#### [Aim]
Give a verbatim quotation of every record.

________________________________________

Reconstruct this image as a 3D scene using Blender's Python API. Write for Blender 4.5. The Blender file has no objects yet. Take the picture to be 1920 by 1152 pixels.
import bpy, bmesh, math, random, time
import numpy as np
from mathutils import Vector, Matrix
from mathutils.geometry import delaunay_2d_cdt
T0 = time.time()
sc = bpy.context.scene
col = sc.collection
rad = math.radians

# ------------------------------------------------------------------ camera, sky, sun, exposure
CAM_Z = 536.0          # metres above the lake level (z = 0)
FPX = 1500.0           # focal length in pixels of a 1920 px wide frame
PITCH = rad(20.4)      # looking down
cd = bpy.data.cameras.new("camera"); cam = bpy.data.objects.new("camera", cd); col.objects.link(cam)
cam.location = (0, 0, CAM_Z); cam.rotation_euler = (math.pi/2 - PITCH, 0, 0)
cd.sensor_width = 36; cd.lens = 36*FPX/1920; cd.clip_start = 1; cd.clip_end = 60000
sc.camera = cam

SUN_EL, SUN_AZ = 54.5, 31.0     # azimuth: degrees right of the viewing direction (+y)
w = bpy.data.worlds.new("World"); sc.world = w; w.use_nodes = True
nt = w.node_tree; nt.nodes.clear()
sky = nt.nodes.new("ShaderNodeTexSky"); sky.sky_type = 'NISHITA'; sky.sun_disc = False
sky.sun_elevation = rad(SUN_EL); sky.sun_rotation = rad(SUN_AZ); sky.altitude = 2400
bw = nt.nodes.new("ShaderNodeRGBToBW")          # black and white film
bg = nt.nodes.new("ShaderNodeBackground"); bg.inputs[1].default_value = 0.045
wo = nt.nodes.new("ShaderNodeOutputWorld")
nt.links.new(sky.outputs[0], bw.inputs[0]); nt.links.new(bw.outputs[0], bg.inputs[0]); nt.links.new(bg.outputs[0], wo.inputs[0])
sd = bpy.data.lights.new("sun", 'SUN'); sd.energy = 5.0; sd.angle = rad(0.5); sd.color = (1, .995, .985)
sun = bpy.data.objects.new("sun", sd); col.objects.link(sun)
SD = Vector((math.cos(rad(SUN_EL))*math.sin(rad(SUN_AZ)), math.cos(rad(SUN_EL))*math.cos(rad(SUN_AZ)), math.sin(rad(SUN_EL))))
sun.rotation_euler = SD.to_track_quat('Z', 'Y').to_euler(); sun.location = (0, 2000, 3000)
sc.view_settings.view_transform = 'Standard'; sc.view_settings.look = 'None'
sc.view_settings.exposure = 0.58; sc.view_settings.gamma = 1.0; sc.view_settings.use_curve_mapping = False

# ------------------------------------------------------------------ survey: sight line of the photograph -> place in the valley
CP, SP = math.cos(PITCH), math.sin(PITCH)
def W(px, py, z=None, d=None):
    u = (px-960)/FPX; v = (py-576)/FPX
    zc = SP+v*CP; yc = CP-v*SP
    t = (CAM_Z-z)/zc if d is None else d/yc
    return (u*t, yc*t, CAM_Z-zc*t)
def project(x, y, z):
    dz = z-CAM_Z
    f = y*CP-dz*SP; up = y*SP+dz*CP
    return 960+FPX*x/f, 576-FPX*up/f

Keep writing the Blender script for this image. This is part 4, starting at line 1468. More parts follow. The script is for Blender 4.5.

________________________________________

#### [Result]
Reconstruct this image as a 3D scene using Blender's Python API. Write for Blender 4.5. The Blender file has no objects yet. Take the picture to be 1920 by 1152 pixels.
import bpy, bmesh, math, random, time
import numpy as np
from mathutils import Vector, Matrix
from mathutils.geometry import delaunay_2d_cdt
T0 = time.time()
sc = bpy.context.scene
col = sc.collection
rad = math.radians

# ------------------------------------------------------------------ camera, sky, sun, exposure
CAM_Z = 536.0          # metres above the lake level (z = 0)
FPX = 1500.0           # focal length in pixels of a 1920 px wide frame
PITCH = rad(20.4)      # looking down
cd = bpy.data.cameras.new("camera"); cam = bpy.data.objects.new("camera", cd); col.objects.link(cam)
cam.location = (0, 0, CAM_Z); cam.rotation_euler = (math.pi/2 - PITCH, 0, 0)
cd.sensor_width = 36; cd.lens = 36*FPX/1920; cd.clip_start = 1; cd.clip_end = 60000
sc.camera = cam

SUN_EL, SUN_AZ = 54.5, 31.0     # azimuth: degrees right of the viewing direction (+y)
w = bpy.data.worlds.new("World"); sc.world = w; w.use_nodes = True
nt = w.node_tree; nt.nodes.clear()
sky = nt.nodes.new("ShaderNodeTexSky"); sky.sky_type = 'NISHITA'; sky.sun_disc = False
sky.sun_elevation = rad(SUN_EL); sky.sun_rotation = rad(SUN_AZ); sky.altitude = 2400
bw = nt.nodes.new("ShaderNodeRGBToBW")          # black and white film
bg = nt.nodes.new("ShaderNodeBackground"); bg.inputs[1].default_value = 0.045
wo = nt.nodes.new("ShaderNodeOutputWorld")
nt.links.new(sky.outputs[0], bw.inputs[0]); nt.links.new(bw.outputs[0], bg.inputs[0]); nt.links.new(bg.outputs[0], wo.inputs[0])
sd = bpy.data.lights.new("sun", 'SUN'); sd.energy = 5.0; sd.angle = rad(0.5); sd.color = (1, .995, .985)
sun = bpy.data.objects.new("sun", sd); col.objects.link(sun)
SD = Vector((math.cos(rad(SUN_EL))*math.sin(rad(SUN_AZ)), math.cos(rad(SUN_EL))*math.cos(rad(SUN_AZ)), math.sin(rad(SUN_EL))))
sun.rotation_euler = SD.to_track_quat('Z', 'Y').to_euler(); sun.location = (0, 2000, 3000)
sc.view_settings.view_transform = 'Standard'; sc.view_settings.look = 'None'
sc.view_settings.exposure = 0.58; sc.view_settings.gamma = 1.0; sc.view_settings.use_curve_mapping = False

# ------------------------------------------------------------------ survey: sight line of the photograph -> place in the valley
CP, SP = math.cos(PITCH), math.sin(PITCH)
def W(px, py, z=None, d=None):
    u = (px-960)/FPX; v = (py-576)/FPX
    zc = SP+v*CP; yc = CP-v*SP
    t = (CAM_Z-z)/zc if d is None else d/yc
    return (u*t, yc*t, CAM_Z-zc*t)
def project(x, y, z):
    dz = z-CAM_Z
    f = y*CP-dz*SP; up = y*SP+dz*CP
    return 960+FPX*x/f, 576-FPX*up/f

Keep writing the Blender script for this image. This is part 4, starting at line 1468. More parts follow. The script is for Blender 4.5.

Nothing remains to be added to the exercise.